I’m seeing strange bumps in walls, with brand new SM filament. This was printed with the SM Normal profile:


What’s with all the bumps?

Overextrusion? Maybe I need to (re) run the extruder calibration?

Looks to me like Cura’s “fuzzy skin” mode. Do you use cura and possibly have that setting on by mistake?

If not I would suggest that it looks like over extrusion or a partial nozzle blockage. Have you calibrated for you filament diameter? Most slicers will just assume its 1.75mm nomial diameter but if yours is significantly larger you will get fairly significant over extrusion

1 Like

Huh - neat. I hadn’t seen fuzzy skin mode, and no, it’s not turned on. This is a fresh install of Cura, so I’d be surprised if an experimental feature was turned on by default.

I haven’t calibrated the filament diameter, will look into that, thanks.

I actually just replaced the hot end, so I’m going to look into partial blockage as the second possibility.

Thanks for the ideas!

The filament is wet.

Partial clog possible too

Brand new filaments can still be wet even if sealed

Also, snapmaker filament is not great quality.

Try to read how to bake your spool, swap your nozzle and try again, it will be night and day.

1 Like

So far “wet filament” is the leading candidate.

I swapped out to some white HatchBox I had and it’s much improved. I will try baking the filament and see if I can get it even more dried out. Thanks!

Disappointing that SM filament, straight out of the sealed package, was wet. /shrug

ill be honest, snapmaker filament is meh, with the exception of what was shipping in the box with the machine, which was utter garbage

however, i often times open brand new spools and they are wet. even sometimes on the good brand stuff.

1 Like

I guess a bit overextrusion, try to print not with 100% infill, take 80% for a try.
My first guess was, printed too hot. - Did you print a temp tower?

1 Like

Ok, I just ran the e-steps calibration and oh my god, I’m 99% sure that was it.

My E-value was like 345, and the first time I ran the test, it extruded 140mm instead of 100.

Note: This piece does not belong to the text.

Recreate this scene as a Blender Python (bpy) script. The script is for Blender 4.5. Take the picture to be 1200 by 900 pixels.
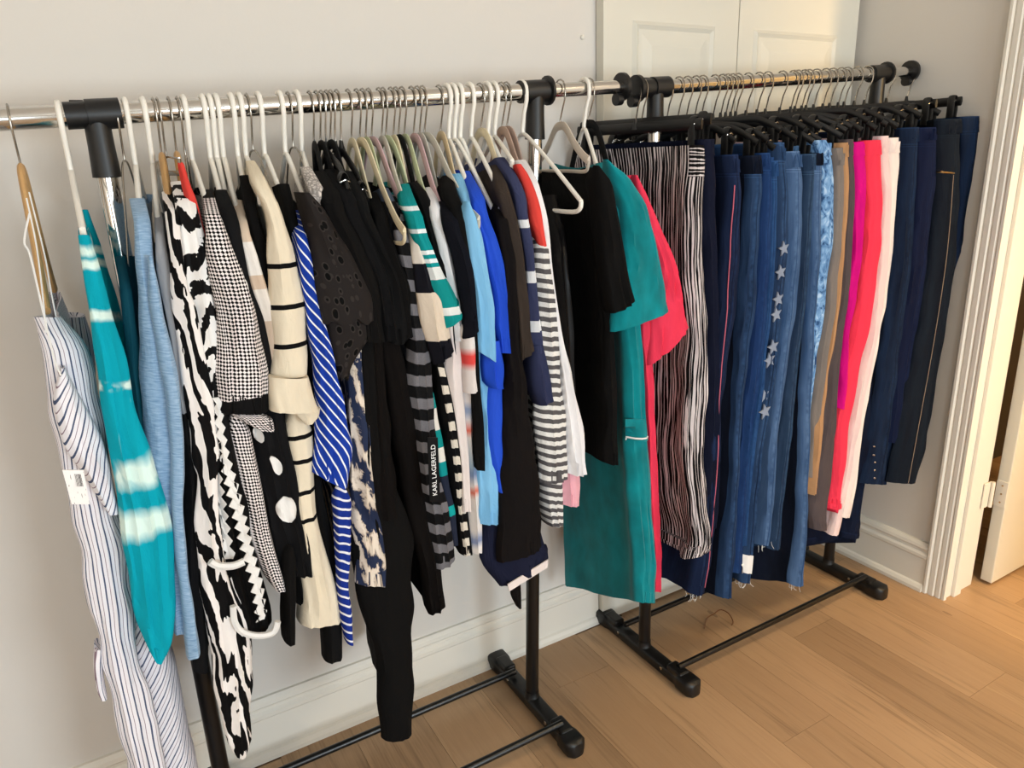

After a few iterations, the dialed-in value was 233.33, so yeah, extruding 40% more material than desired could generously be called “overextrusion”. :slight_smile:

BTW, I think what happened is that I ran into all kinds of problems with the original hot end, which I now think was fairly well blocked. I had run the extruder calibration with that, not knowing it was blocked, so yes, the crazy-high E-step value was probably reasonably correct…for a mostly-clogged nozzle. When I replaced it with a brand new hot end, I was suddenly pushing way too much filament.

So the reminder to self and other newbies is - when you swap in a new hot end, you should at least re-run the extruder calibration and re-level the bed. I wonder if any of the pros have other suggestions.

Running bed calibration now, and working on slicer flow calibration, but I think we’re over the hump for the most part. Hearts for everyone in the thread!